Once I stopped using my journal as a stew of weapons to beat myself over the head with, I became intrigued with the amount of solid, interesting ideas floating around in my consciousness. Instead of detailing my mistakes in life, or feeling stupid for loving someone who didn’t love me in return, I felt empowered by the workings of a mind that is unique—just as yours, and everyone’s, is.

 

If you try for 3months to practice journaling every day, using the prewriting techniques to guide you into your deepest thoughts, you may find it to be a dialogue between you and your spirit…a forum where you can encourage, train, learn and motivate yourself to seek the things you are passionate about. I’ve known people who’ve used journaling every day to focus themselves on a goal, or to move from a less than desirable situation into something more pleasing.

 

I invite you to start a journal and write a bit every morning or evening, not just about the events of the day, but about how you are interpreting them and what ideas come to you…the funny, tragic, unusual or ordinary circumstances of life and how you see them. Train your mind to express the things it plays with all the time, and you may find you are coming up with unique and different solutions to problems that have been plaguing you for a long time.

 

When they found Mother Teresa’s journals after her death, many people were shocked at her expressions of doubt as to whether she was on the right path, or whether God was with her. I think the expression of those doubts allowed her the freedom to put one foot in front of the other on a daily basis.
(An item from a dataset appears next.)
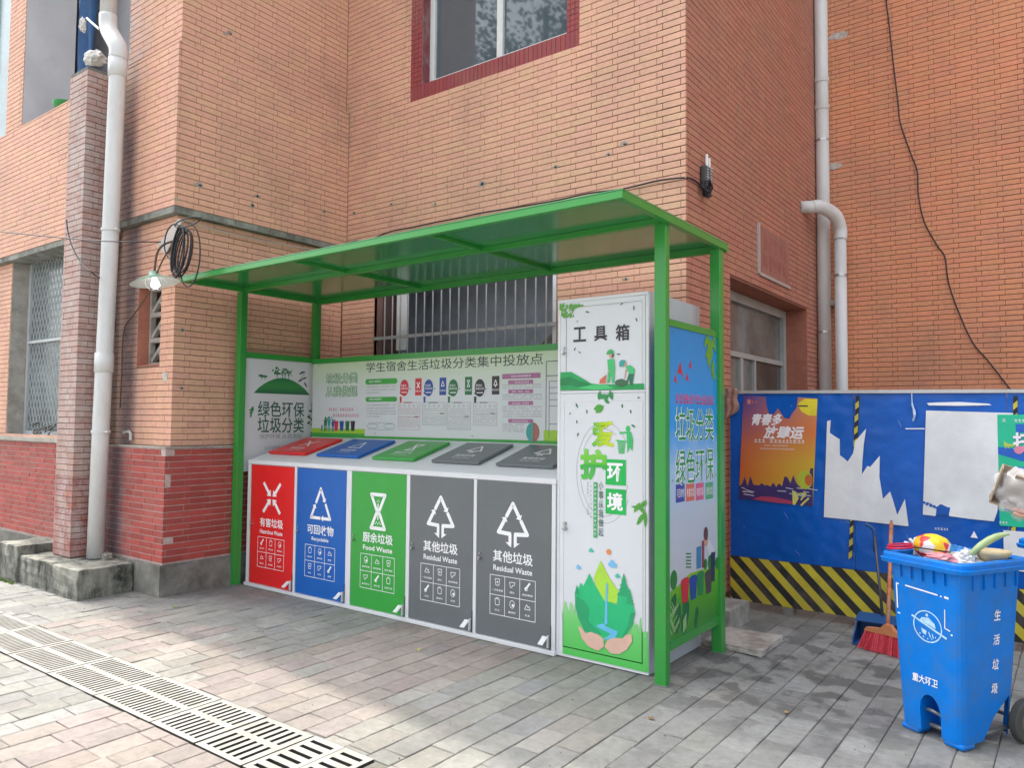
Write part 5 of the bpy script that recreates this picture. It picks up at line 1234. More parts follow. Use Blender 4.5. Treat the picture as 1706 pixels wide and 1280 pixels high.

We all live with doubt and confusion. I think it may be impossible to complete rid ourselves of those two conundrums of life. Think of all the great spirits who expressed doubt only to find they were right! (Galileo, Newton, Edison, Einstein.) And how many countless humans have found by expressing their doubts they have the freedom to act on their faith (whatever their faith may be in).

 

Journaling will generally allow you to get your feelings out, but it doesn't have to be specifically about those feelings, or a diary which becomes a laundry list of the day’s events. It can be a home for ideas…and ultimately, ideas change the world. Write them down. If you find, after 3 months, it’s not helping, you can always abandon it. What have you got to lose?